Tuesday, November 26, 2019

"Reluctance"


Reluctance

Out through the fields and the woods
   And over the walls I have wended;
I have climbed the hills of view
   And looked at the world, and descended;
I have come by the highway home,
   And lo, it is ended.

The leaves are all dead on the ground,
   Save those that the oak is keeping
To ravel them one by one
   And let them go scraping and creeping
Out over the crusted snow,
   When others are sleeping.

And the dead leaves lie huddled and still,
   No longer blown hither and thither;
The last lone aster is gone;
   The flowers of the witch hazel wither;
The heart is still aching to seek,
   But the feet question ‘Whither?’

Ah, when to the heart of man
   Was it ever less than a treason
To go with the drift of things,
   To yield with a grace to reason,
And bow and accept the end
   Of a love or a season?


Here in Central Minnesota we have already had a taste of winter; some of our leaves were frozen to the ground when they were picked up.  We know how this ends: fall gives way to winter just as summer gave way to fall.  “And lo, it is ended.”  But we are reluctant to accept it.  “The heart is still aching to seek, /But the feet question ‘Whither?’”

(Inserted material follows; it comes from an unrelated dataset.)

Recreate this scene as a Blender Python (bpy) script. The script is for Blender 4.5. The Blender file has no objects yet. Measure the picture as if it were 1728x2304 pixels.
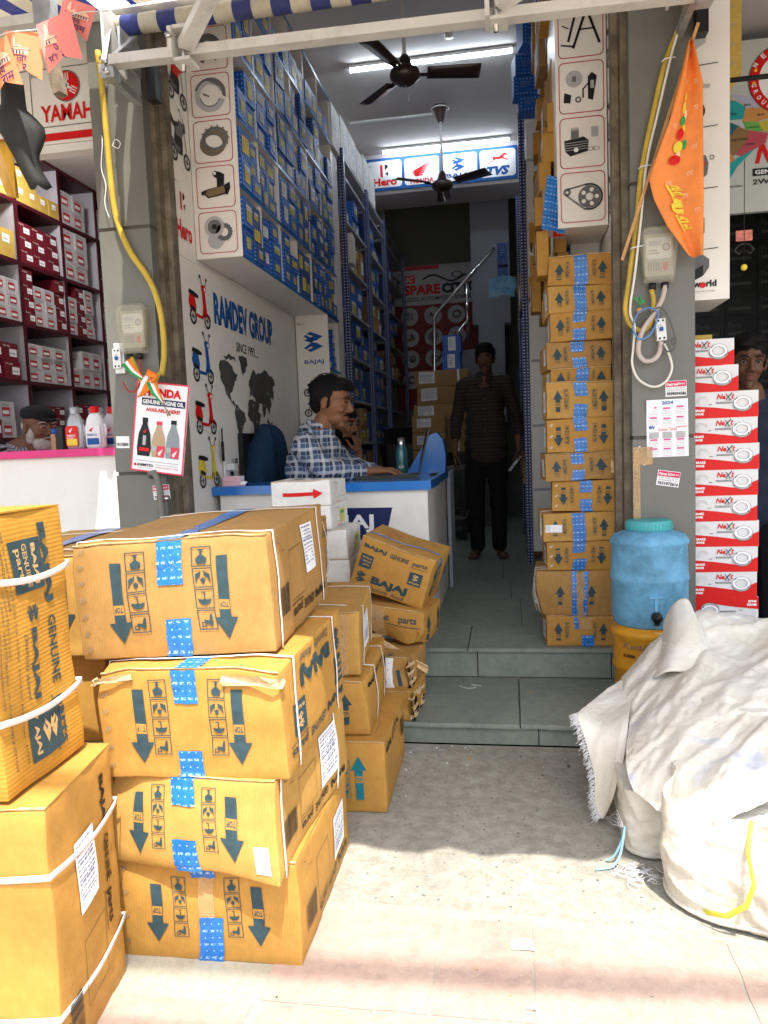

            …when to the heart of man
                        Was it ever less than a treason
            To go with the drift of things…
                        And bow and accept the end…”

Frost explicitly references the end “Of a love or a season,” but we know he also means we are reluctant to accept death, the ultimate end, as well as the loss of a love or the coming of winter.
What is striking is the way that reluctance, in this case, goes against, not only nature (at the end of a season), but also reason:

            Ah, when to the heart of man
                        Was it ever a treason
            To go with the drift of things,
                        To yield a grace to reason,
            And bow and accept the end…

Endings are, not only natural, but also inevitable, and resistance goes against reason.  However, it would be treasonous to expect “the heart of man” to “accept the end.”  Human “nature,” it seems goes against the external nature of the seasons, as well as its own power of reason. Head and heart are in conflict as we struggle to accept the inevitable.

Who among us has not experienced that struggle? Who among us cannot identify with that reluctance to accept the inevitable end?

At this time of Thanksgiving, as we celebrate all that we have to be grateful for, let us forgive ourselves our reluctance to accept the inevitable endings.  And may our gratitude for new beginnings never cease!